Jeonju gets 'Kissed' for opener

Independent fest focuses on Laitn America this year

SEOUL -- “Should’ve Kissed,” the debut feature film by Park Jin-oh, will open the 11th Jeonju International Film Festival, which starts on April 29 and runs through May 7.

Jeonju, which was launched in 2000, built its reputation based on digital and independent films through such programs as the “Jeonju Digital Project,” which selects three innovative filmmakers every year and commissions digital film projects.

This year, the festival has selected three independent directors: James Benning (U.S.), Denis Cote (Canada) and Matias Pineiro (Argentina). All three have some connection with the festival: Cote visited Jeonju in 2006 with his debut feature “Drifting States”; Pineiro’s “The Stolen Man” and Benning’s “RR” and “Casting a Glance” were also screened in previous festivals.

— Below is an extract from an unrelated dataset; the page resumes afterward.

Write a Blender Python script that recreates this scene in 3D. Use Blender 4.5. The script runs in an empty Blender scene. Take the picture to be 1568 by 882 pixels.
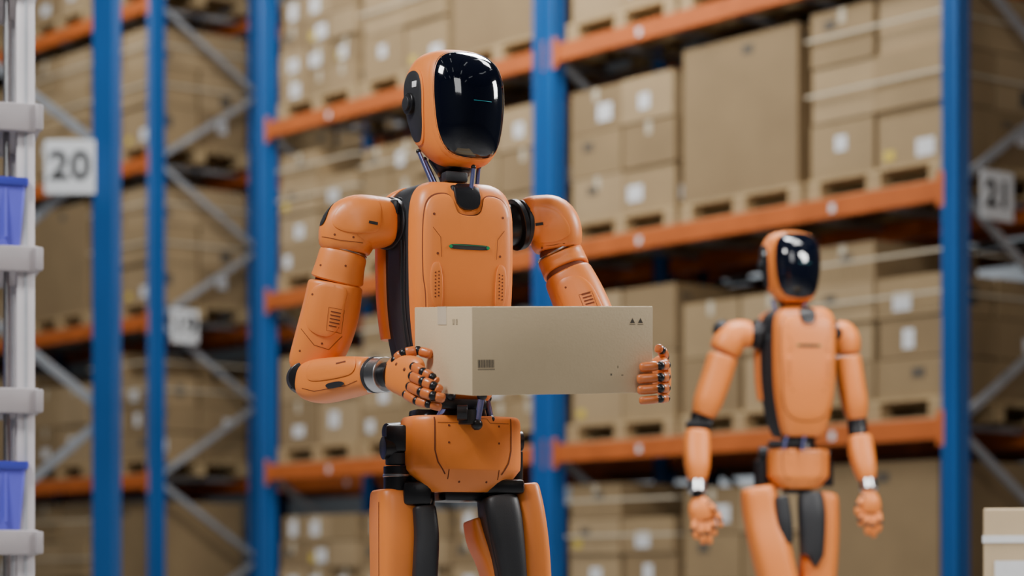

Also as a special project, “Short! Short! Short” features the work of three Korean directors – Lee Kyu-man, Kim Tae-gon and Han Ji-hye -- on themes of fantasy and horror all set in a theater space.

This year’s festival brings 209 films from 49 countries with special interest on emerging South American films.

A rare opportunity is given to the works of lifelong independent filmmakers. Previous retrospectives in Jeonju include Peter Watkins and Bela Tarr.

This year, the organizers will bring Pedro Costa, a Portuguese auteur and Miklos Jancso, a Hungarian filmmaker who is known for depicting modern political landscape in Europe during the 1960s. Along with the works of Pedro Costa, JIFF will be exhibiting a video installation of unused clips out of “In Vanda’s Room,” Costa’s three-hour fiction film, at a gallery inside Jeonju Cinema Complex.

The Korean retrospective will focus on the films of Kim Dong-won, a documentary filmmaker of “Repatriation” about communist prisoners in South Korea who were forced to “convert” under the military regime. The film won the Freedom of Expression Award at the 2004 Sundance.

“To the Sea” by Pedro Gonzalez-Rubio will be the festival’s closing film.